Nope. We have no information of the OPs setup, bill, or anything. This entire thread is based on assumptions. I common examples of developers screwing up and generating large bills. Explain to me how machine learning is any different.
Do we know if the instances used for MLing are running 24/7 idle until customers use them? Do we know if the utilisation is optimal for the workloads?
We know nothing. So claiming that cloud providers are not good is very far from the problem and not helpful.
The statement is not that AWS is "not good". The statement is that AWS is very expensive, specially for computational tasks, and there are cheaper alternatives around.
AWS is notorious for positioning their services as a way to convert capex into opex, specially if your scenario involves a SaaS that might experience unexpected growth and must be globally available. Training ML models has zero to do with those usecases. It makes no sense to mindlessly defend AWS as being the absolute best service around for a job it was not designed for and with a pricing model that capitalizes on added value on things that are not applicable.
I never defended AWS as being the absolute best. I said high bills are almost always due to developers and not the cloud provider. Which you haven’t argued against.
As I said I have examples of how Developers often cause large bills.
And I explained why we can’t help with the OPs large bill.
You’re saying that with ML there is absolutely 0 way to reduce costs on AWS which is absolute rubbish.
> I said high bills are almost always due to developers and not the cloud provider.

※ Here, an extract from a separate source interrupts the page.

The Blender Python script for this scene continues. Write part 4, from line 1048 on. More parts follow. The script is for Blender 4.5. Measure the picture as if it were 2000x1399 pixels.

I feel that's where you keep missing the whole point. Somehow you're stuck on thinking that an expensive service is not a problem if you can waste time micromanaging and constantly monitoring expenditures to shave off a bit of cost from the invoice. Yet, somehow you don't register in your universe the fact that there are services out there that are both far cheaper and arguably better for this use case.
Therefore, why do you keep insisting on the idea of wasting time and effort micromanaging a deployment like pets to shave off some trimmings off a huge invoice if all you need to do to cut cost to a fraction of AWS's price tag is to.... switch vendor?
So what you’re saying is because developers can’t control what they build they need to be stuck with services that limit what they can do so they don’t end up with big bills.
And that for cases like MLing it’s impossible to optimise costs.
> So what you’re saying is because developers can’t control what they build they need to be stuck with services that limit what they can do so they don’t end up with big bills.
No, I'm pointing you the fact that developers are able to do exactly what they want with less work and far cheaper by simply moving away from AWS and picking pretty much any vendor. Why do you have a hard time understanding what others are telling you and understand anything that points that AWS is not the best solution for all usecases, specially those they were not designed for?
Do we know if the instances used for MLing are running 24/7 idle until customers use them? Do we know if the utilisation is optimal for the workloads?
We know nothing. So claiming that cloud providers are not good is very far from the problem and not helpful.